Do this - Take the listing from its first line through the line that contains "PI = math.pi" and please retype those lines exactly, leaving out the pictures.

Given material -
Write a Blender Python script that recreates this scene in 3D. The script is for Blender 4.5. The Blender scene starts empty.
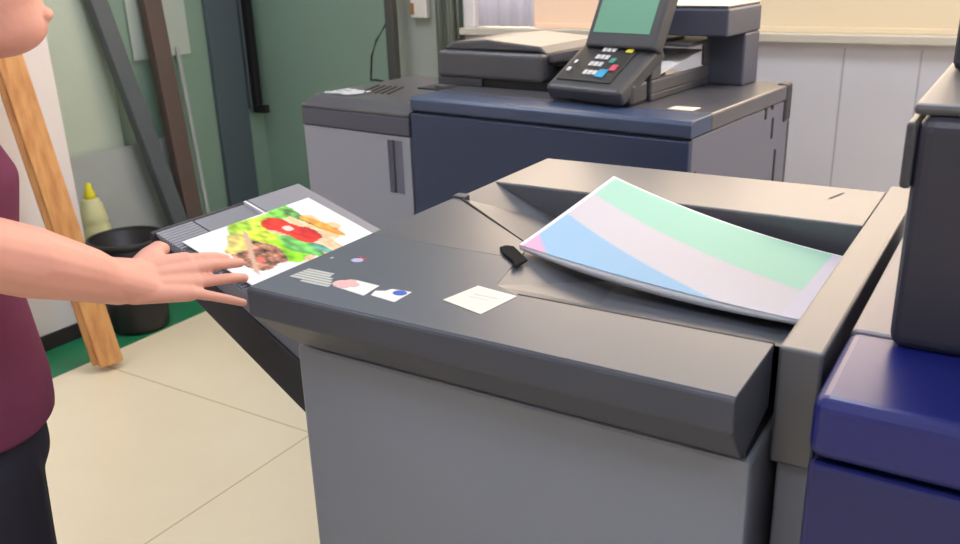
import bpy, bmesh, math, random
from mathutils import Vector, Matrix, noise
random.seed(4)
S = bpy.context.scene
COL = S.collection
PI = math.pi

# ------------------------------------------------------------------ materials
def lin(c):
    return tuple(((x/255)/12.92 if x/255 <= .04045 else ((x/255+.055)/1.055)**2.4) for x in c)
def mat(name, rgb, rough=.5, metal=0, spec=.5, bump=0, bscale=200, var=0, vscale=6, trans=0, emit=0, emit_rgb=None, sss=0, coat=0, alpha=1):
    m = bpy.data.materials.new(name); m.use_nodes = True
    nt = m.node_tree; b = nt.nodes['Principled BSDF']
    c = lin(rgb)+(1,)
    b.inputs['Base Color'].default_value = c
    b.inputs['Roughness'].default_value = rough
    b.inputs['Metallic'].default_value = metal
    b.inputs['Specular IOR Level'].default_value = spec
    b.inputs['Transmission Weight'].default_value = trans
    b.inputs['Subsurface Weight'].default_value = sss
    b.inputs['Coat Weight'].default_value = coat
    b.inputs['Alpha'].default_value = alpha
    if sss: b.inputs['Subsurface Radius'].default_value = (.012,.005,.003)
    if emit:
        b.inputs['Emission Color'].default_value = lin(emit_rgb or rgb)+(1,)
        b.inputs['Emission Strength'].default_value = emit
    tc = nt.nodes.new('ShaderNodeTexCoord')
    if var:
        n = nt.nodes.new('ShaderNodeTexNoise'); n.inputs['Scale'].default_value = vscale; n.inputs['Detail'].default_value = 5
        nt.links.new(tc.outputs['Object'], n.inputs['Vector'])
        mx = nt.nodes.new('ShaderNodeMix'); mx.data_type = 'RGBA'
        mx.inputs[6].default_value = tuple(x*(1-var) for x in c[:3])+(1,); mx.inputs[7].default_value = tuple(min(1, x*(1+var)) for x in c[:3])+(1,)
        nt.links.new(n.outputs['Fac'], mx.inputs[0]); nt.links.new(mx.outputs[2], b.inputs['Base Color'])
    if bump:
        n2 = nt.nodes.new('ShaderNodeTexNoise'); n2.inputs['Scale'].default_value = bscale
        nt.links.new(tc.outputs['Object'], n2.inputs['Vector'])
        bp = nt.nodes.new('ShaderNodeBump'); bp.inputs['Strength'].default_value = bump; bp.inputs['Distance'].default_value = .002
        nt.links.new(n2.outputs['Fac'], bp.inputs['Height']); nt.links.new(bp.outputs['Normal'], b.inputs['Normal'])
    return m
def wood(name, a, b_, scale, rough=.5):
    m = mat(name, a, rough); nt = m.node_tree; b = nt.nodes['Principled BSDF']
    tc = nt.nodes.new('ShaderNodeTexCoord'); mp = nt.nodes.new('ShaderNodeMapping'); mp.inputs['Scale'].default_value = scale
    n = nt.nodes.new('ShaderNodeTexNoise'); n.inputs['Scale'].default_value = 3; n.inputs['Detail'].default_value = 6
    r = nt.nodes.new('ShaderNodeValToRGB'); r.color_ramp.elements[0].color = lin(b_)+(1,); r.color_ramp.elements[1].color = lin(a)+(1,)
    r.color_ramp.elements[0].position = .3; r.color_ramp.elements[1].position = .6
    nt.links.new(tc.outputs['Object'], mp.inputs['Vector']); nt.links.new(mp.outputs['Vector'], n.inputs['Vector'])
    nt.links.new(n.outputs['Fac'], r.inputs['Fac']); nt.links.new(r.outputs['Color'], b.inputs['Base Color'])
    return m
def vcol(name, rough=.4, spec=.4):
    m = mat(name, (255,255,255), rough, spec=spec); nt = m.node_tree
    a = nt.nodes.new('ShaderNodeAttribute'); a.attribute_name = 'print'
    nt.links.new(a.outputs['Color'], nt.nodes['Principled BSDF'].inputs['Base Color'])
    return m

M = dict(
 deck=mat('charcoal_top_plastic',(86,89,97),.38,spec=.85,bump=.05,bscale=900),
 fascia=mat('charcoal_fascia_plastic',(62,67,80),.42,bump=.05,bscale=900),
 recess=mat('charcoal_tray_plastic',(84,88,98),.36,spec=.7,bump=.05,bscale=900),
 greymetal=mat('blue_grey_painted_steel',(120,128,144),.33,spec=.5),
 black=mat('black_gap',(12,12,15),.6),
 traydark=mat('dark_tray_plastic',(40,43,52),.45),
 traygrey=mat('mid_grey_tray_plastic',(118,121,132),.42),
 trayrib=mat('grey_ribbed_plastic',(132,135,146),.42),
 navy=mat('navy_painted_panel',(40,56,88),.38),
 navytop=mat('navy_top_plastic',(56,72,104),.36,spec=.55),
 reartop=mat('grey_machine_top',(84,84,90),.30,spec=.6),
 rearside=mat('grey_side_panel',(104,108,126),.5),
 rearlight=mat('light_grey_door',(148,153,170),.45),
 reartrim=mat('slate_trim',(76,80,96),.45),
 darkgrey=mat('dark_grey_plastic',(62,64,70),.42),
 midgrey=mat('mid_grey_plastic',(80,81,86),.42),
 keyblack=mat('keypad_black',(40,41,45),.4),
 keywhite=mat('white_keys',(215,215,220),.4),
 yellow=mat('yellow_key',(215,205,60),.4), teal=mat('teal_key',(70,150,140),.4), pink=mat('pink_key',(205,80,105),.4), cyan=mat('blue_key',(40,160,205),.4),
 screen=mat('lit_green_screen',(66,112,94),.35,emit=.34,emit_rgb=(112,160,136)),
 blue=mat('blue_painted_panel',(26,34,108),.32,spec=.5),
 bluelow=mat('blue_painted_door',(24,31,92),.36),
 topgrey=mat('lavender_grey_top',(110,106,122),.35),
 tower=mat('dark_slate_tower',(44,46,60),.42),
 paper=mat('white_paper',(238,238,242),.55),
 paperg=mat('paper_stack_edges',(214,216,222),.7,bump=.3,bscale=600),
 printm=vcol('printed_paper',.5,.3), printm2=vcol('printed_matte_paper',.7,.2),
 cream=mat('cream_sticker',(228,220,210),.5), labelgrey=mat('label_ink_grey',(190,196,192),.5), labelwhite=mat('white_sticker',(226,228,230),.4),
 labelblue=mat('blue_oval',(50,90,190),.4), ink=mat('faint_ink',(196,190,186),.5), pinkink=mat('pink_picture',(226,176,176),.5), red=mat('red_mark',(200,70,80),.5), lav=mat('lavender_mark',(178,180,222),.5),
 skin=mat('skin',(222,164,148),.5,spec=.35,sss=.12,var=.05,vscale=25),
 shirt=mat('maroon_cotton',(108,56,82),.9,spec=.1,bump=.25,bscale=350,var=.06,vscale=12),
 trousers=mat('black_trousers',(42,42,54),.85,spec=.15,bump=.2,bscale=400),
 hair=mat('black_hair',(24,20,20),.5), shoe=mat('black_shoe',(25,25,28),.5), eye=mat('eye_white',(230,228,225),.2), lip=mat('lips',(176,96,94),.4),
 pine=wood('pine_wood',(216,160,100),(190,128,72),(14,14,1.2)),
 beamdark=mat('dark_grey_steel_beam',(82,90,96),.5,var=.1,vscale=8),
 beambrown=mat('brown_beam',(90,75,71),.55,var=.1,vscale=8),
 palegreen=mat('pale_green_board',(184,198,182),.5,var=.06,vscale=2.5),
 greysheet=mat('grey_sheet',(166,172,171),.3,var=.16,vscale=3.5),
 slate=mat('dark_slate_board',(80,92,100),.5),
 green=mat('green_wall_paint',(130,156,141),.45,var=.06,vscale=1.6),
 white=mat('white_wall_paint',(232,226,226),.6),
 panel=mat('white_gloss_panel',(205,205,212),.25),
 seam=mat('panel_seam',(168,168,174),.6),
 skirt=mat('dark_skirting',(48,38,42),.5),
 greenfloor=mat('green_floor_paint',(34,124,82),.4,var=.12,vscale=7),
 sill=mat('stone_sill',(200,196,182),.4),
 curtain=mat('grey_green_curtain',(134,146,138),.8),
 whitep=mat('white_plastic',(222,218,210),.4),
 dirt=mat('brown_stain',(150,110,70),.7),
 binm=mat('black_bin_plastic',(26,25,29),.45),
 bottle=mat('cream_bottle',(214,214,164),.4,sss=.1),
 cap=mat('yellow_cap',(232,222,40),.4),
 carton=mat('grey_carton',(120,118,112),.7),
 wrap=mat('clear_wrap',(215,218,222),.12,alpha=.55),
 ceiling=mat('ceiling_white',(232,230,226),.8),
 lamp=mat('lamp_diffuser',(255,250,242),.5,emit=10,emit_rgb=(226,238,255)),
 blind=mat('cream_roller_blind',(206,192,166),.7,emit=.16,emit_rgb=(255,224,176)),  # faint emission in the blinds and sheer stands for daylight behind them
 peach=mat('peach_blind',(222,196,174),.7,emit=.2,emit_rgb=(255,205,165)),
 lilac=mat('white_sheer',(200,196,206),.7,emit=.12,emit_rgb=(225,222,240)),
 pane=mat('bright_window_pane',(240,230,215),.3,emit=3.5,emit_rgb=(255,228,198)),
)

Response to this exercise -
Write a Blender Python script that recreates this scene in 3D. The script is for Blender 4.5. The Blender scene starts empty.
import bpy, bmesh, math, random
from mathutils import Vector, Matrix, noise
random.seed(4)
S = bpy.context.scene
COL = S.collection
PI = math.pi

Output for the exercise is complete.